_Goal_
Your task is to filter the data below down to the lines holding "from".

_Material_
-- BEGIN --

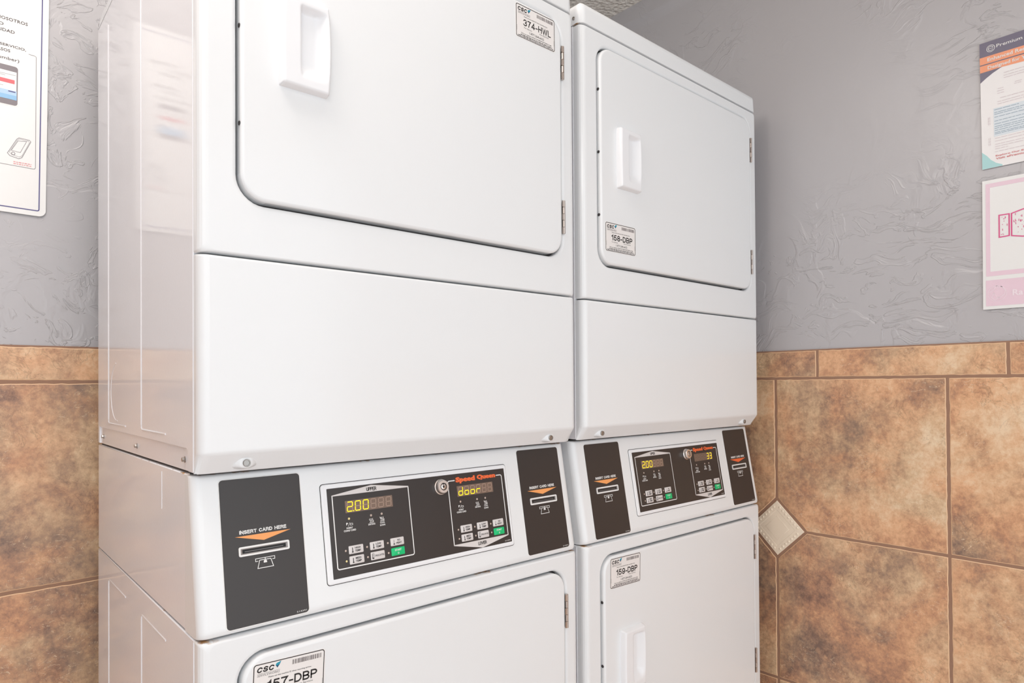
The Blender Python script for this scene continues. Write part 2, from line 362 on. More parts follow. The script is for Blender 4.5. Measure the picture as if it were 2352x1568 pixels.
def wainscot(parent, pl, cols, brd, clip, ulim, seed, gap=0.0030, zbt=ZBT):
    rnd = random.Random(seed)
    bm = bmesh.new(); lay = bm.loops.layers.float_color.new('tile')
    for u0, u1 in cols:
        for k in range(3):
            v1 = ZT if k == 0 else ZJ-TS*(k-1); v0 = ZJ-TS*k if k < 2 else 0.0
            a0, a1, b0, b1 = max(u0, ulim[0])+gap, min(u1, ulim[1])-gap, v0+gap, v1-gap
            if a1-a0 < 0.01: continue
            P = []
            for (pu, pv), (qu, qv), corner in (((a0, b0), (1, 1), (u0, v0)), ((a1, b0), (-1, 1), (u1, v0)), ((a1, b1), (-1, -1), (u1, v1)), ((a0, b1), (1, -1), (u0, v1))):
                hit = [c for c in clip if abs(c[0]-corner[0]) < 0.02 and abs(c[1]-corner[1]) < 0.02]
                if hit:
                    r = 0.0815
                    e1, e2 = (pu+qu*(r-gap), pv), (pu, pv+qv*(r-gap))
                    P += [e2, e1] if (qu, qv) in ((1, 1), (-1, -1)) else [e1, e2]
                else: P.append((pu, pv))
            tile(bm, pl, P, 0.005, rnd, lay)
    g = finish('tile_wainscot', bm, [TILE, EDGE], parent)
    bm = bmesh.new(); lay = bm.loops.layers.float_color.new('tile')
    for u0, u1 in brd:
        a0, a1 = max(u0, ulim[0])+gap, min(u1, ulim[1])-gap
        tile(bm, pl, [(a0, ZT+gap), (a1, ZT+gap), (a1, zbt), (a0, zbt)], 0.005, rnd, lay)
    finish('tile_border', bm, [TILEB, EDGE], parent)
    bm = bmesh.new(); slab(bm, pl, [(ulim[0], 0), (ulim[1], 0), (ulim[1], zbt+0.003), (ulim[0], zbt+0.003)], -0.001, 0.0040)
    finish('grout', bm, GROUT, parent, smooth=False)
    for cu, cv in clip:
        r = 0.0745
        bm = bmesh.new(); 
        def dia(q, h): return [pl.p(cu+a*q, cv+b*q, h) for a, b in ((0, -1), (1, 0), (0, 1), (-1, 0))]
        loft(bm, [dia(r, -.002), dia(r, .0035), dia(r-.002, .0058), dia(r-.024, .0060), dia(r-.026, .0056), dia(r-.040, .0056), dia(r-.043, .0061), dia(r-.056, .0062)])
        for k in range(4):
            for j in range(7):
                a, b = (0, -1), (1, 0)
                t_ = (j+1)/8; d0 = [(0, -1), (1, 0), (0, 1), (-1, 0)]; p0, p1 = d0[k], d0[(k+1) % 4]
                lathe(bm, pl, cu+(p0[0]*(1-t_)+p1[0]*t_)*(r-.011), cv+(p0[1]*(1-t_)+p1[1]*t_)*(r-.011), [(.0034, .0058), (.0028, .0068), (.0014, .0074)], 8)
        o = finish('accent_tile', bm, BEIGE, parent, angle=20)
PR = Pl((XW, 0, 0), (0, -1, 0), (0, 0, 1))      # right wall, u = -y
wainscot(wall_r, PR, [(-0.805+TS*i*1.0-0.0, -0.805+TS*(i+1)) for i in range(9)] if False else [(-0.812+0.0025+0.4045*i, -0.812+0.0025+0.4045*(i+1)) for i in range(9)],
         [(-0.72, -0.292), (-0.292, 0.1125), (0.1125, 0.517), (0.517, 0.922), (0.922, 1.327)], [(0.0, ZJ)], (-0.72, 2.6), 5)
PB = Pl((0, YB, 0), (1, 0, 0), (0, 0, 1))
wainscot(wall_b, PB, [(-2.275+0.405*i, -2.275+0.405*(i+1)) for i in range(10)], [(-2.305+0.405*i-0.02, -1.9+0.405*i-0.02) for i in range(10)], [], (X0R+0.006, XW-0.006), 11, zbt=1.2885)

# ------------------------------------------------------------------ dryer panels
def panel_with_opening(x0, x1, z0, z1, ox0, ox1, oz0, oz1, orad):
    bm = bmesh.new(); L = []
    n = 8
    for i in range(6):       # outer wrap: from the side round to the front
        a = math.pi/2*i/5; dx = 0.012*(1-math.cos(a)); dz = 0.0035*(1-math.cos(a)); y = 0.012*(1-math.sin(a))
        if i == 0: L.append([(u, 0.024, v) for u, v in rr(x0, z0, x1, z1, 0.003, n)])
        L.append([(u, y, v) for u, v in rr(x0+dx, z0+dz, x1-dx, z1-dz, 0.003+dz*2, n)])
    e = 0.006
    for i in range(6):       # rolled lip of the opening
        a = math.pi/2*i/5; d = e*(1-math.sin(a)); y = e*(1-math.cos(a))
        L.append([(u, y, v) for u, v in rr(ox0-d, oz0-d, ox1+d, oz1+d, orad+d, n)])
    L.append([(u, 0.017, v) for u, v in rr(ox0, oz0, ox1, oz1, orad, n)])
    loft(bm, L, cap1=False)
    return bm
def profile_panel(prof, r, top_round=0.0, bot_round=0.0, yb=0.04):
    """extrude a (y,z) profile across the width with rounded vertical ends"""
    bm = bmesh.new(); st = []
    k = 6
    for i in range(k+1):
        a = math.pi/2*i/k; st.append((r*(1-math.cos(a)), r*(1-math.sin(a))))
    S_ = [(x, d) for x, d in st]+[(W*t, 0) for t in (0.25, 0.5, 0.75)]+[(W-x, d) for x, d in st[::-1]]
    zt = max(z for y, z in prof); zb = min(z for y, z in prof)
    L = []
    for x, d in S_:
        L.append([(x, min(y+d, yb), min(max(z, zb+d*bot_round), zt-d*top_round)) for y, z in prof])
    n = len(prof); V = [[bm.verts.new(p) for p in l] for l in L]
    for a, b in zip(V[:-1], V[1:]):
        for i in range(n-1): bm.faces.new((a[i], a[i+1], b[i+1], b[i]))
        bm.faces.new((a[n-1], a[0], b[0], b[n-1]))
    bm.faces.new(V[0]); bm.faces.new(V[-1][::-1])
    bmesh.ops.recalc_face_normals(bm, faces=bm.faces[:])
    return bm
def rnd_prof(pts, radii, k=4):
    out = []
    for i, p in enumerate(pts):
        r = radii[i]
        if r == 0: out.append(p); continue
        b = Vector(p); a = Vector(pts[i-1]); c = Vector(pts[(i+1) % len(pts)])
        p1 = b+(a-b).normalized()*r; p2 = b+(c-b).normalized()*r
        for j in range(k+1):
            t = j/k; q = p1.lerp(b, t).lerp(b.lerp(p2, t), t); out.append((q.x, q.y))
    return out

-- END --

_Solution to the problem_
The Blender Python script for this scene continues. Write part 2, from line 362 on. More parts follow. The script is for Blender 4.5. Measure the picture as if it were 2352x1568 pixels.
    for i in range(6):       # outer wrap: from the side round to the front